先週フランス印象派絵画展(2019. 9/21 ~2020.1/ 13 の日程で横浜美術館で開催中)を観てきました。この展覧会は、パリ、オランジュリー美術館所蔵のルノアール他の印象派画家達、しかもパリに密接な関係を持つ(''パリに恋した’’と表現しています)画家達12人の作品を公開しているのです。パリのチェルリー公園にあるオランジュリー美術館は、ご存知の方も多いと思いますが、1階にある、モネの大きな蓮の絵の連作(国家へ寄贈)で有名です。昔それを見に行った時、何も知らないで地下にも何か展示している様だからついでに覗いてみるかと、階下に降りてみてびっくり、そこには宝の山があったのです。狭い通路の両脇に小さいながら、ゴッホやらピカソやらルノアールが沢山、惜しげも無く、壁に掲げられていました。本当にびっくりしました。こんなに沢山の名画があるとは!勿論上の階のモネの連作は素晴らしいものですが、階下のひっそりと展示されている絵画たちの方がもっと価値があると思ったものです。同美術館には、その他にも展示していない絵が沢山収蔵しているらしい。その時見た作品は沢山写真を撮ってきました(パリの美術館に限らず欧州では、撮影OKの処が多いですね。何故か日本ではどこも駄目)が、記憶させた外付けハードディスクが壊れて開けない、見られない。これらの作品群は20世紀初頭、パリの画商ポール・ギョームにより収集されたもので、死後フランス国家に寄贈されました。さて今回の展覧会では『ピアノを弾く少女』が目玉のようです。勿論、観客は自分のお目当ての作品を見に来る人も多いと思いますが。僕のお目当ては、セザンヌとシスレー。セザンヌの太い輪郭の静物画やプロブァンスの風景画が好き。シスレーは、淡い色で描写した印象的風景画が何とも言えない位素敵だねー。セザンヌの静物は2作品ありました。『リンゴとビスケット』『藁紐を巻き付けた壺、砂糖壺、りんご』。暗い絵と言えば暗い絵かも知れない。でもこうしたものを見ていると、かっての日本の台所の原風景を思い出して郷愁を感じるのです。プロブァンスの風景画はなかったのですが、『小舟と水浴する人々』が、素晴らしい構図で目を引きました。横長の絵で河口か大河の岸辺で水浴する人々を左右に配し、中央の水面の真ん中に小舟が浮かんでいる。その小舟から長い帆が画面を縦切って上に伸びている。この帆は恐らく、セザンヌが絵を描いていて、最後に書き入れたものではなかろうか?これが無いとすると、絵の構図は横長の単純な絵になってしまう。大胆に、ど真ん中に高々と帆を書き加え、左右のバランスをとると共に強いアクセントとしているのです。シスレーの作品は、『モンビュイソンからヴシエンヌへの道』一つでしたが、これがまたいい。広々とした遠景に左右から伸びる遠近感のある道。上方には、大きな空が圧迫感なく広がっている。季節は多分、秋でしょう。路傍の背高か草は立ち枯れし、木々には黄葉も見え、空の雲はいわし雲か?秋の感じ歩く人々の足は心なしか急いでいる様にも見える。見ていても早く遠くの街にたどり着きたい気持ちになってきます。
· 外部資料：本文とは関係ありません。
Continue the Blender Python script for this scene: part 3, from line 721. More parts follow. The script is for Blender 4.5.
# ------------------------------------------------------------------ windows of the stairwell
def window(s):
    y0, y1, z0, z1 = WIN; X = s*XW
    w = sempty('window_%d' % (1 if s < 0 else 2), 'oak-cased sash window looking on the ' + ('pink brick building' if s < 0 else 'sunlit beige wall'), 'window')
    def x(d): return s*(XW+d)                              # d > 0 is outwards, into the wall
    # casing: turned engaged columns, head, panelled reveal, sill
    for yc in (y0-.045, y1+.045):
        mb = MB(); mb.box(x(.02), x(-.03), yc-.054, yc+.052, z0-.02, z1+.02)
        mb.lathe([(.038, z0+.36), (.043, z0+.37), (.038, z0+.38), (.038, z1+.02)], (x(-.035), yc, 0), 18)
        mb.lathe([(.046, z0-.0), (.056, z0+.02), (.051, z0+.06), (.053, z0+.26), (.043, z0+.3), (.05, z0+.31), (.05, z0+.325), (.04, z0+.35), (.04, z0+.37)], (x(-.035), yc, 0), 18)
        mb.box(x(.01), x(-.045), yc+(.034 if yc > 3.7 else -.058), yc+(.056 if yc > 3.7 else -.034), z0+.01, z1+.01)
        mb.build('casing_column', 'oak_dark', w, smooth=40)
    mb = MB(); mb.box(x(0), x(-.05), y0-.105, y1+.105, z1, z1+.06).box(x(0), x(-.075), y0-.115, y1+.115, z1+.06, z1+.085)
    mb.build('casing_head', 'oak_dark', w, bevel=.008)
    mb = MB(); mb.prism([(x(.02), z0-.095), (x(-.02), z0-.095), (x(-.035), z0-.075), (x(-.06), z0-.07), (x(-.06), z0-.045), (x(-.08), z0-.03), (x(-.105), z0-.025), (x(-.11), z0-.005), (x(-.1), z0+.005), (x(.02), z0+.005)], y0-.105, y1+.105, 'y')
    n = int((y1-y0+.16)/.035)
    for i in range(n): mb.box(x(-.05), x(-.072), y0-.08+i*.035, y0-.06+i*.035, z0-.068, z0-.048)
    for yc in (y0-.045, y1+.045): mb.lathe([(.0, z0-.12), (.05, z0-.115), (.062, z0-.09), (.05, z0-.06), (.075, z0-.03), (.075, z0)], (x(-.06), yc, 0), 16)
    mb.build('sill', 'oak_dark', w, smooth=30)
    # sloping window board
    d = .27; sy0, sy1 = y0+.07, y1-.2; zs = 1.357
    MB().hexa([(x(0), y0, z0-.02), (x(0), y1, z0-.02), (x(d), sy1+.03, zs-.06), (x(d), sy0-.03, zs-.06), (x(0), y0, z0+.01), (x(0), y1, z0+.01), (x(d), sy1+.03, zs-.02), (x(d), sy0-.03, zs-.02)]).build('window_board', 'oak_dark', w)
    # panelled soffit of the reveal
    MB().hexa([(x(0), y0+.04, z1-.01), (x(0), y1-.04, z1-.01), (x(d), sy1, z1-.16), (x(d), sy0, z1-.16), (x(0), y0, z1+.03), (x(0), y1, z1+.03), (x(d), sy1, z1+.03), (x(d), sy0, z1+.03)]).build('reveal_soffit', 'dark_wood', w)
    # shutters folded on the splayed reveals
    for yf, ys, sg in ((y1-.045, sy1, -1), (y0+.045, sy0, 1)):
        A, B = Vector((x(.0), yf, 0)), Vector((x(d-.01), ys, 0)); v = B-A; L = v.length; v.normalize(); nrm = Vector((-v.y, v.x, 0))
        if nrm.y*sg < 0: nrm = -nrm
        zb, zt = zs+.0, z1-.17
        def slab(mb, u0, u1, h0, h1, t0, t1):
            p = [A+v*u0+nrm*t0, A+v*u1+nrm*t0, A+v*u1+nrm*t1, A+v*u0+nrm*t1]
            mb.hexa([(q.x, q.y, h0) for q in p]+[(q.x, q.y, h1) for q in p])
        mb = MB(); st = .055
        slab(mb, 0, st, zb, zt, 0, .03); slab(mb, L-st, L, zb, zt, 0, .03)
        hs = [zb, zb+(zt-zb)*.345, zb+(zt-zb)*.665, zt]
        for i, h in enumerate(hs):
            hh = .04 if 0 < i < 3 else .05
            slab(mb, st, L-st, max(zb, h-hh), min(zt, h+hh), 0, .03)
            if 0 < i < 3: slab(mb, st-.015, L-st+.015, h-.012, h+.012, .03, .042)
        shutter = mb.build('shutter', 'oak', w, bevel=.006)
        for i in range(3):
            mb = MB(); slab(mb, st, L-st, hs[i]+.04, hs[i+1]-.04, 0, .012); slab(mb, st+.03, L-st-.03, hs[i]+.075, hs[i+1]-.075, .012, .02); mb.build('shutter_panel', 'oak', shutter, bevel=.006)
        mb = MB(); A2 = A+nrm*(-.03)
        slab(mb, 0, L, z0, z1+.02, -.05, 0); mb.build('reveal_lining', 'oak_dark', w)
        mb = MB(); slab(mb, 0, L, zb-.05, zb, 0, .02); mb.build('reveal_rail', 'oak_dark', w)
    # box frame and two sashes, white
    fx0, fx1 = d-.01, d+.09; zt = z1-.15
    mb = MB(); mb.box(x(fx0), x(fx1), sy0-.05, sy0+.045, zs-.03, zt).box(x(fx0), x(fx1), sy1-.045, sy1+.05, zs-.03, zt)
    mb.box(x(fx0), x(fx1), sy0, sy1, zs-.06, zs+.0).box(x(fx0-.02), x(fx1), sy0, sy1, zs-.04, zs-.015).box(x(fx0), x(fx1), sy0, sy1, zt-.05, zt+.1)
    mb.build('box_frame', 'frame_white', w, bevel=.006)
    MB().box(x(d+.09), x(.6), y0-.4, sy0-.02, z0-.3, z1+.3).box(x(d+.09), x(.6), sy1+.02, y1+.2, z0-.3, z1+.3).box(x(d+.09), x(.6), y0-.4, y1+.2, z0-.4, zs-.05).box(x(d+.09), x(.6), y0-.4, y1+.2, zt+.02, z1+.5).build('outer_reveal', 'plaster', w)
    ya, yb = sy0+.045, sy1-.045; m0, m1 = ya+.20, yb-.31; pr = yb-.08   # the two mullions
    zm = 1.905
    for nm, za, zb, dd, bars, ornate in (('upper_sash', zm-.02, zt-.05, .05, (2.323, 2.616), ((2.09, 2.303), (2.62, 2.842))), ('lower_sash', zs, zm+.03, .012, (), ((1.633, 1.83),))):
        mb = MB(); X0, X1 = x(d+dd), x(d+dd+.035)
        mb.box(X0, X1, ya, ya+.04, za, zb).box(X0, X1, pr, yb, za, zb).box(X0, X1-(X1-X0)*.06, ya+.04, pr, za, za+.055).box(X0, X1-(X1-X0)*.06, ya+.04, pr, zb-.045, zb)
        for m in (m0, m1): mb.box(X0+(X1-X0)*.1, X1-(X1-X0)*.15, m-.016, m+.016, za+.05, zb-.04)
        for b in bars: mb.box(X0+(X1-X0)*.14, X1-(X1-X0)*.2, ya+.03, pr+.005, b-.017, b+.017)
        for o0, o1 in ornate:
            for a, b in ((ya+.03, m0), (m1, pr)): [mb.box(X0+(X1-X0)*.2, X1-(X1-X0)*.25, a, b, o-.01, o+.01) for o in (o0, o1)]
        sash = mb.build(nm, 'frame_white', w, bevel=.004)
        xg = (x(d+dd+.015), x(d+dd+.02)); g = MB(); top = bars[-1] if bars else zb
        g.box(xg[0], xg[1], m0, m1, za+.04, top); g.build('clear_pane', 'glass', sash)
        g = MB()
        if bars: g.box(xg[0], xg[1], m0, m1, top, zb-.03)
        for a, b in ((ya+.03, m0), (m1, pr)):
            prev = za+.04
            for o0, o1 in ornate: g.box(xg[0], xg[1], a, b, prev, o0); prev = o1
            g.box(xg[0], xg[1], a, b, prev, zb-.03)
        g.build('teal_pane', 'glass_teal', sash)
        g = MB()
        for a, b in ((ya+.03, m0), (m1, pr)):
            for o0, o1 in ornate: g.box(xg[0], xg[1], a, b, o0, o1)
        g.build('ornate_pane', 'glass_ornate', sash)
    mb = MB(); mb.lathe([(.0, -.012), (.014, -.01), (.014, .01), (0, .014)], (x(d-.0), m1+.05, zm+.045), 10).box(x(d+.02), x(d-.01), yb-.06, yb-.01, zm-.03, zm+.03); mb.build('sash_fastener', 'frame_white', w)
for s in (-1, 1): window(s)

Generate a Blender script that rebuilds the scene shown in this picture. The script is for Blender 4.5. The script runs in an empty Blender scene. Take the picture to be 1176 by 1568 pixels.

モジリアーニも肖像が3点出ていました。独特の曲がった胡瓜の様な顔輪郭と鼻筋。窄んだ顎。以前、ジラール・フィリップ演ずる『モジリアーニ』という映画を見たことありますが、モジリアーニも前述のシスレーも晩年から死に至るまで絵で名を成すことは無かった様です。
アンリ・ルソーの絵もありました。ルソーも好きですね。幻想的というか超現実的というか、例えば、今回は展示されていませんが『夢』などの作品の前に佇んでジッと見つめていると、絵の中に彷徨いこんだ自分が、大きな葉の陰に隠れて何か起きるのを待っているかの様な夢心地な気分に浸れるのです。
その他、もちろんルノアールやマティス、ピカソ、ドラン、ローランサン、ユトリロ他の絵が沢山展示されていますから、興味のある方は一度足を運んで見て下さい。どういう訳か、朝日新聞夕刊の最新版(2019.10/29水)『美術館 博物館』催し紹介一覧表には、載っていませんが(抜けたのかな?それとも、読売新聞社が共催なので、抜かしたのかな?)、まだ開催されている筈ですので。ご確認を。